• _SUPPLIED INFORMATION_:
_ _ _ _ _

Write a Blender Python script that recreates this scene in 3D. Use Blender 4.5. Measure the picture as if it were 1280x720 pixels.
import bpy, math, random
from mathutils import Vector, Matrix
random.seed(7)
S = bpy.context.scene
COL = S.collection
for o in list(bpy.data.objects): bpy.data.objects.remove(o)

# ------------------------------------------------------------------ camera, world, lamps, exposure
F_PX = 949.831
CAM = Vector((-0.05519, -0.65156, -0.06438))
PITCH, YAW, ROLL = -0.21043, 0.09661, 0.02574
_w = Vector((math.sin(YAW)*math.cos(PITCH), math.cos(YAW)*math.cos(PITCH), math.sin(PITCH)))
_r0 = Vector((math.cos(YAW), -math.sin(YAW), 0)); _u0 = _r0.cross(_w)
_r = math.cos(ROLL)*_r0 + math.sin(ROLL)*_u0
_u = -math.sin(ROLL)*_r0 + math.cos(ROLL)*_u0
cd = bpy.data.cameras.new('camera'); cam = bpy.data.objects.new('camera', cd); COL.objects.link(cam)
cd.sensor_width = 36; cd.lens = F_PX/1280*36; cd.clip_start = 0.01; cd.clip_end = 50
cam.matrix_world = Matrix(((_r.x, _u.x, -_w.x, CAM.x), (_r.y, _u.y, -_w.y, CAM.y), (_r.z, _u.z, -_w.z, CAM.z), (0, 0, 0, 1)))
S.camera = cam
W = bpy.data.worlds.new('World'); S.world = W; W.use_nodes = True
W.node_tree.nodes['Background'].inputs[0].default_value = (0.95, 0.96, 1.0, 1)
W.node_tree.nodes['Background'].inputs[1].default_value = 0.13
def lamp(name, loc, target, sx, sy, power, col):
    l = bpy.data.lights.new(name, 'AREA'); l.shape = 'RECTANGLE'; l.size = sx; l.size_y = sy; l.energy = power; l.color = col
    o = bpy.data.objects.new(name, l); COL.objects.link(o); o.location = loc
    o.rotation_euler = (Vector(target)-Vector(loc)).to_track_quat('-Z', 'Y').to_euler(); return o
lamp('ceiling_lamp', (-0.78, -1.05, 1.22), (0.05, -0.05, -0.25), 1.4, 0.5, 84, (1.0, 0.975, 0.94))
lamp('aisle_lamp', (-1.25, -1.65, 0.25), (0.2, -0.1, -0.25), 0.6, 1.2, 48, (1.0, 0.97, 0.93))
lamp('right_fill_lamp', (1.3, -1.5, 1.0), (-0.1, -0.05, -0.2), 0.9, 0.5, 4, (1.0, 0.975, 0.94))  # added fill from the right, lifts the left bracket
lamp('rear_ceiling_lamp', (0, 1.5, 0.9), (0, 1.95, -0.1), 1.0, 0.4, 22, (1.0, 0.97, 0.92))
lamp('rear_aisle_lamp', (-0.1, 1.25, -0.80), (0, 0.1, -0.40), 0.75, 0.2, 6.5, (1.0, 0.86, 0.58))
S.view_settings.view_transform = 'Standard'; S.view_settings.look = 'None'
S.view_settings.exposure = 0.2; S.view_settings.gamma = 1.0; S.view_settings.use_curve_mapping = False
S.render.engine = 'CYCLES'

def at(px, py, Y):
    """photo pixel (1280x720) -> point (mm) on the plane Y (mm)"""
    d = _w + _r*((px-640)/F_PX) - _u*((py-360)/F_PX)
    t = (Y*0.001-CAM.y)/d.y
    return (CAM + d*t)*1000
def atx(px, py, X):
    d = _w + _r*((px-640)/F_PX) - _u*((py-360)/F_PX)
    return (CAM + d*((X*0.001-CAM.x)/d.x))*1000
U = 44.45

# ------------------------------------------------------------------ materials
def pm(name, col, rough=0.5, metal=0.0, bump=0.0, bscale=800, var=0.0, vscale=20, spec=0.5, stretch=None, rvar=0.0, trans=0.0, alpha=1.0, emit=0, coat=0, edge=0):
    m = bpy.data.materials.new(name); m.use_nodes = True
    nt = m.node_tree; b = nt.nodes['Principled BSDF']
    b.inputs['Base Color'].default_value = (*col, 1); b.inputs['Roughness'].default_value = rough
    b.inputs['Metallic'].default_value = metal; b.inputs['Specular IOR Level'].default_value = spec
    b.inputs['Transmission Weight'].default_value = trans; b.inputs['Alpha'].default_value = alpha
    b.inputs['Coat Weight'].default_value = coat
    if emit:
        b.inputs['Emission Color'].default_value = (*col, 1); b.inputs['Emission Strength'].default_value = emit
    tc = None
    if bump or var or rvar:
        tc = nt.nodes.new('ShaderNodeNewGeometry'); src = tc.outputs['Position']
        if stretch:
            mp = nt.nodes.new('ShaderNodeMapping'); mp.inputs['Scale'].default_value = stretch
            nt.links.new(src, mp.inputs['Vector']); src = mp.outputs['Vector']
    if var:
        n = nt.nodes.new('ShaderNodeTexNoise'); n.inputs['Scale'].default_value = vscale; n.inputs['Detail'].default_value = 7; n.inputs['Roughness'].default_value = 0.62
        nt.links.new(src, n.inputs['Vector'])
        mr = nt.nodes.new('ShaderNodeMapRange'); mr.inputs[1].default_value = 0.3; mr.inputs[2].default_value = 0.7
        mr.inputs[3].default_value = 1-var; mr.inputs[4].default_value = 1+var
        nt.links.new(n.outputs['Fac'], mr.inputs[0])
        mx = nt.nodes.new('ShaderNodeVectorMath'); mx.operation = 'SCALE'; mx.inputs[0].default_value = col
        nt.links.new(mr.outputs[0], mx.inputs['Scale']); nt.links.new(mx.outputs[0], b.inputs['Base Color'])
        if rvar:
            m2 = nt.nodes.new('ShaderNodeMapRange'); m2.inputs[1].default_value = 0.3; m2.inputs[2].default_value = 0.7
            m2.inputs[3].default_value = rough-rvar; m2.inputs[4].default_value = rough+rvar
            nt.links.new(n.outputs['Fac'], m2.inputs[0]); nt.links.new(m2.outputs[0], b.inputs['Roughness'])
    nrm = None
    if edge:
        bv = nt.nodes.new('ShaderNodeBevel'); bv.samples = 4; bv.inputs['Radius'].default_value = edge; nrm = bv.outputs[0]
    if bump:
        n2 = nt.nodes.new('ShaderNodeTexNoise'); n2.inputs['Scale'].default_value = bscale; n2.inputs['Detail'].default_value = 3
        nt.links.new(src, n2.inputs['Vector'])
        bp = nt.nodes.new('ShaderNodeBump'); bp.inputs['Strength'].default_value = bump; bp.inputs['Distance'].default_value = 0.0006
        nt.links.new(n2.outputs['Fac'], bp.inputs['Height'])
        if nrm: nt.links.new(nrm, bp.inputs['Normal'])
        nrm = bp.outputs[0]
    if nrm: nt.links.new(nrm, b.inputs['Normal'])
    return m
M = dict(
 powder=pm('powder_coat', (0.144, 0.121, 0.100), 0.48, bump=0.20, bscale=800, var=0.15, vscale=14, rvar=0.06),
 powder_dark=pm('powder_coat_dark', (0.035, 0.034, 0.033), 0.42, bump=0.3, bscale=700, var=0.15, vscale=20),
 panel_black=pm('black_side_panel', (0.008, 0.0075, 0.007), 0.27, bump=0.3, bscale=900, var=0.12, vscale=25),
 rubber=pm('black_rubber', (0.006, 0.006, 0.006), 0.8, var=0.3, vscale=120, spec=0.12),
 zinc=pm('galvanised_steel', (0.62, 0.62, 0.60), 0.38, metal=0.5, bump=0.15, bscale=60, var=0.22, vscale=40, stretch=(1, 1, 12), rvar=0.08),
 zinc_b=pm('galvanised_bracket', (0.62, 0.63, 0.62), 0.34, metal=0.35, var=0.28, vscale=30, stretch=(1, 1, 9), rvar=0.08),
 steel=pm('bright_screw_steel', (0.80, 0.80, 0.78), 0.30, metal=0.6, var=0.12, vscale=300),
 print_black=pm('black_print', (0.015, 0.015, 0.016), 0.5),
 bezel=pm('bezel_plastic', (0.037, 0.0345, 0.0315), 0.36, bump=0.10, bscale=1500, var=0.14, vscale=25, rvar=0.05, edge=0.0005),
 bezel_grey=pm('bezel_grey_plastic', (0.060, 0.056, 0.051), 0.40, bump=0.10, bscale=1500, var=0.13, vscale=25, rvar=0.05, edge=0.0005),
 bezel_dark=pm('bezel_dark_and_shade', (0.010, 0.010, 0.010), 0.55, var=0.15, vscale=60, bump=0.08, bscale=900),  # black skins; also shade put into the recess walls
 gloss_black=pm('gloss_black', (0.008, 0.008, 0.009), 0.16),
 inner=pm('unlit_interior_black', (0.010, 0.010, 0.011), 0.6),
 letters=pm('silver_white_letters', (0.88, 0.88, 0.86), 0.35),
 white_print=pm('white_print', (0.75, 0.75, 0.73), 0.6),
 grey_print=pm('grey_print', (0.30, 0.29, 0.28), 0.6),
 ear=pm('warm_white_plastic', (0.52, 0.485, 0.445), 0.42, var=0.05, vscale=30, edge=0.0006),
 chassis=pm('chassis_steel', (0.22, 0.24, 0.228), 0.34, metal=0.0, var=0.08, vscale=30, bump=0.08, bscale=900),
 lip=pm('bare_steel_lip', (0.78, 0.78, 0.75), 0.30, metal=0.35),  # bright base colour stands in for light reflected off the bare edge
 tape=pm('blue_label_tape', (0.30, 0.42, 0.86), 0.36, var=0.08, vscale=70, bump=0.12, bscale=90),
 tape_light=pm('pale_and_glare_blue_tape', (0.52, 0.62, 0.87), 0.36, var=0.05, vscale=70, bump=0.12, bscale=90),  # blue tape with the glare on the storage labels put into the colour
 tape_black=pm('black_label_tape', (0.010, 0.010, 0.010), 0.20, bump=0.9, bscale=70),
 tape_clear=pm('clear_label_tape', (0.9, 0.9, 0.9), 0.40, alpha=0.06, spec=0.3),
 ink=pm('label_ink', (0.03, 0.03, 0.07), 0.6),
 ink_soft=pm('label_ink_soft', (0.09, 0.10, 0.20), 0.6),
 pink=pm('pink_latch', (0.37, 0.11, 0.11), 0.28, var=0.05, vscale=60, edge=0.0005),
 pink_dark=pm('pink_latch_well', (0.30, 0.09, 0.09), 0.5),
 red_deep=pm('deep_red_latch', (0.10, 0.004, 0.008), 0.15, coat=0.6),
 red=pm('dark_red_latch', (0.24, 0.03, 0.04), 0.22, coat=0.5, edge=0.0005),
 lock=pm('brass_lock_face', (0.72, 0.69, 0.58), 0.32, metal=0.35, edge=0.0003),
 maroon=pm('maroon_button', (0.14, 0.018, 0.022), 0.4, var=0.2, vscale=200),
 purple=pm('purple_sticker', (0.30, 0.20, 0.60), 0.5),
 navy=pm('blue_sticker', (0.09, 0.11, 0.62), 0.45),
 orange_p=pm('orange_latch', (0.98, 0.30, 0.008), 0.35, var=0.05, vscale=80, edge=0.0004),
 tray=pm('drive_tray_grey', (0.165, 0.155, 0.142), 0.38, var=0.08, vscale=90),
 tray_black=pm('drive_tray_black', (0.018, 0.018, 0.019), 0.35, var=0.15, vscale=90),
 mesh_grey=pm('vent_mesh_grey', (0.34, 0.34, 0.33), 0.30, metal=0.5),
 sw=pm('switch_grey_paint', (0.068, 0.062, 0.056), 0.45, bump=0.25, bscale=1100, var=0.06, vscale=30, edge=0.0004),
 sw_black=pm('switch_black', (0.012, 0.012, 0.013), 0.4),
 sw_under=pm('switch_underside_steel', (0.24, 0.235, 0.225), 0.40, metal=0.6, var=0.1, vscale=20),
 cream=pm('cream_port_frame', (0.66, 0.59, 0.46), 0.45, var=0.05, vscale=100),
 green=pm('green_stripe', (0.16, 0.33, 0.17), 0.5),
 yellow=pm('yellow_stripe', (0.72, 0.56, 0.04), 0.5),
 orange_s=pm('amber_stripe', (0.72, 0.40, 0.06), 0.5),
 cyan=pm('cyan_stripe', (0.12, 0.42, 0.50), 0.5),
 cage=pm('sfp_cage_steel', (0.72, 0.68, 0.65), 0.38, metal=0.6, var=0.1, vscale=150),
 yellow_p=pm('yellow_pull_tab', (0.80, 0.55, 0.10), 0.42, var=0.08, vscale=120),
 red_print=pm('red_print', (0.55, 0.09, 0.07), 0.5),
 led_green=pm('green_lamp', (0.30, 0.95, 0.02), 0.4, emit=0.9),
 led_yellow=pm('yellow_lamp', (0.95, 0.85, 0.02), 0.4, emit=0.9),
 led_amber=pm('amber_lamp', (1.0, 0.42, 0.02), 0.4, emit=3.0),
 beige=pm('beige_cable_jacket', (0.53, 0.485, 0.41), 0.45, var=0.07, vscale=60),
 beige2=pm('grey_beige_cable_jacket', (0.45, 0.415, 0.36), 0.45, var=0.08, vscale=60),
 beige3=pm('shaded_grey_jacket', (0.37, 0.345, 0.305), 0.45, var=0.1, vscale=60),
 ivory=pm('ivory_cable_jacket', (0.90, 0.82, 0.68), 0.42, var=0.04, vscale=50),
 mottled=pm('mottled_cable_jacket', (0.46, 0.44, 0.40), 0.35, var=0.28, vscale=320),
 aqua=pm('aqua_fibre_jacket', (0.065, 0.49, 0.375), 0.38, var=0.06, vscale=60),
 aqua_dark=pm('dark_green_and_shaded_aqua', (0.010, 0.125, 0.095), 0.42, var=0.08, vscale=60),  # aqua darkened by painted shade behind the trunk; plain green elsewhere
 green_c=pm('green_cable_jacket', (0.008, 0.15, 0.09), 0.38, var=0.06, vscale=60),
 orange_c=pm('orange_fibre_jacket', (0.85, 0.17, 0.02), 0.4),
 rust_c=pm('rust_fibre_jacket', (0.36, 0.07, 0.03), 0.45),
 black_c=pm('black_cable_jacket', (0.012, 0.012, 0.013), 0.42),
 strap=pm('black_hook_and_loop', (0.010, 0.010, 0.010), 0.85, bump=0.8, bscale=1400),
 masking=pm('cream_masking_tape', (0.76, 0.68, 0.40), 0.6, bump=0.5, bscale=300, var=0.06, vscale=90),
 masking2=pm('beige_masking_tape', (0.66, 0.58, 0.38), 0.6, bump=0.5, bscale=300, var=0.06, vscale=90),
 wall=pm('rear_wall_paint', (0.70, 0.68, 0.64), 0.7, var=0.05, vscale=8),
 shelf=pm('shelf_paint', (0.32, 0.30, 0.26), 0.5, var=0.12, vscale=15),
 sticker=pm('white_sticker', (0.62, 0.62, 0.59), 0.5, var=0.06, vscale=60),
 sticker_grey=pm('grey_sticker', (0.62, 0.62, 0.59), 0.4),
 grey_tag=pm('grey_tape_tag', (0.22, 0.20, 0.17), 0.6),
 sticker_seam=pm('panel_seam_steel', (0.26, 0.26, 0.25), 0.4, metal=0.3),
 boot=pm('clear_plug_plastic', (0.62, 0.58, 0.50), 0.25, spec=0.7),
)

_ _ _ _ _

• _EXERCISE INSTRUCTIONS_:
From the very first line of the data through the line with "for o in list(bpy.data.objects): bpy.data.objects.remove(o)" in it, please reproduce each line exactly and output nothing more.

• _EXPECTED ANSWER_:
Write a Blender Python script that recreates this scene in 3D. Use Blender 4.5. Measure the picture as if it were 1280x720 pixels.
import bpy, math, random
from mathutils import Vector, Matrix
random.seed(7)
S = bpy.context.scene
COL = S.collection
for o in list(bpy.data.objects): bpy.data.objects.remove(o)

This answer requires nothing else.